Last week, the Cabinet Committee on Economic Affairs (CCEA) stepped in to address the question of coal pricing for power plants. Finance Minister P Chidambaram, announcing the CCEA's decision, said that "we have advised the electricity regulator [Central Electricity Regulatory Commission] to allow the increased cost of imported coal as a pass-through on a case-to-case basis, to ensure power investments remain viable". Essentially, this was a bailout for power producers, who found that the cost of running their plants had gone up because of a spike in the price of imported coal. The decision would also help such producers to earn a tidy profit - at the cost of the consumers of electricity. By some estimates, Rs 10,500 crore would have to be passed on to end-users of power, raising prices by perhaps 25 paise a unit.
The CCEA, according to Mr Chidambaram, was forced into the decision because "costly power is better than no power". About 78,000 megawatts of capacity that was due to go on stream by mid-2015 will benefit from this decision. The government is right that this was a problem that needed to be addressed; the capacity built up in the power sector should not be allowed to lie idle because the concessionaires would make a loss if they ran their plants. The loss in generation if these projects do not start producing power is too much in a power-starved country. But it is far from certain that this is the right step to take. After all, in essence this allows those who bid for power plants less responsibly, by not taking into account the possible fluctuation in coal price and supply, to evade the consequences of that decision. In other words, it once again makes a mockery of the original bidding process. Consider the possibility that one company bid for a plant with a fixed tariff, whereas another bid with a variable one. If the former won over the latter, it should not now expect a variable tariff.
The decision is all the more puzzling because the government has correctly rejected the demand to "pool" prices of domestic and imported coal, which would have penalised those with fuel-supply agreements for domestic coal, making them pay extra to cover the costs of those dependent on imported coal. The government may have avoided pooling of costs - but is allowing tariffs to go up as a solution any better? For that is, essentially, what the government is proposing the electricity regulator should permit.
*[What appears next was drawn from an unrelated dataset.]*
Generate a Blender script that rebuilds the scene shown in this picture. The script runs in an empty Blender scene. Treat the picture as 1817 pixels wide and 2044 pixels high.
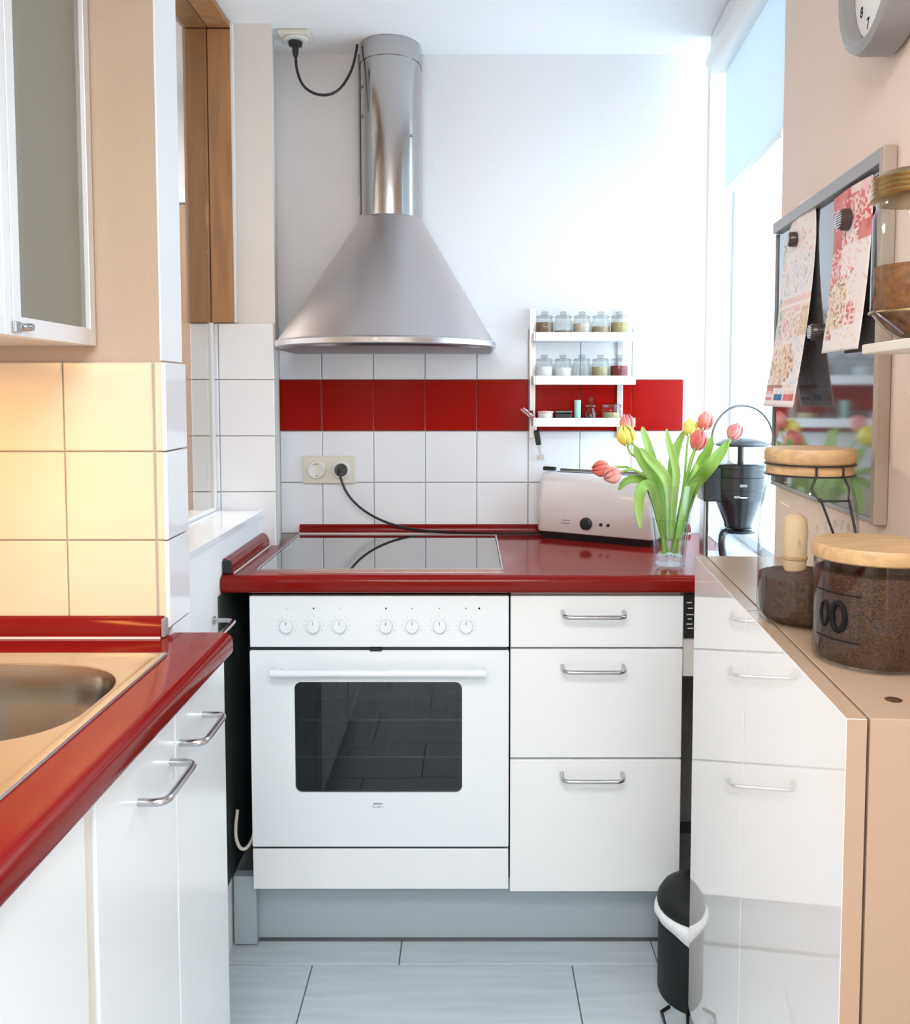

While more expensive power is better than no power, the companies that bid for the projects should not be permitted a free ride in this manner. Instead of a complete pass-through, they should be forced to bear some of the burden, and given a much lower return on their investment - a less-than-full pass-through. There is also no explanation as to what happens if and when coal gets cheaper. Does the decision cover that reverse eventuality? The government has too often run into trouble for favouring private sector partners at the cost of those the projects are intended to serve. This decision seems to fit in with that mentality, and should be reconsidered.